A family with a cavalier attitude to boating safety stunned officials by twice attempting to go out on the water without lifejackets.
Western Bay of Plenty search and rescue co-ordinator Craig Madden said most people checked during the weekend water safety campaign had been exceptional. He was disappointed by one family who "had a poor attitude".
The family told officers at Fert Works behind the Bridge Marina  that they had forgotten their lifejackets and would return home to get them. Soon after, the same family arrived at Pilot Bay without jackets hoping to set sail.
Mr Madden said this was "extremely irresponsible". It was the skipper's responsibility to ensure safety equipment was available for all people on board.
"Under the Bylaws Act the skipper can be fined. He could also be charged and in serious cases, the skipper could even face imprisonment," Mr Madden said.
Three marinas in Tauranga and Mount Maunganui were targeted by the harbour master, Tauranga Coastguard and the police in Saturday's water safety campaign.
Western Bay of Plenty harbour master Jennifer Roberts said the majority of people approached at Sulphur Point, Fert Works and Pilot Bay knew about water safety.
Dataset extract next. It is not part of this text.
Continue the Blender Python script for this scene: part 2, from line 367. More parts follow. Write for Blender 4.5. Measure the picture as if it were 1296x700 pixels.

Volunteers from Tauranga Coastguard checked boats on Saturday to ensure they had essential equipment, like life jackets and radios.
Tauranga Coastguard operations manager Simon Barker was pleased that most of those using the Sulphur Point marina were members of the coastguard.
Police were  enforcing safe towing practices and informing boaties on how to reduce the risk of theft of personal belongings.
Mr Madden said police were taking a harder stance on marine safety this summer and would issue fines instead of giving out warnings.
"It doesn't matter how far you go out into the harbour, whether it's 10 metres on 500 metres, you can still get into trouble and need rescue.
"Many people don't know there is a penalty [for not having a lifejacket] but people have to be accountable for their actions," he said.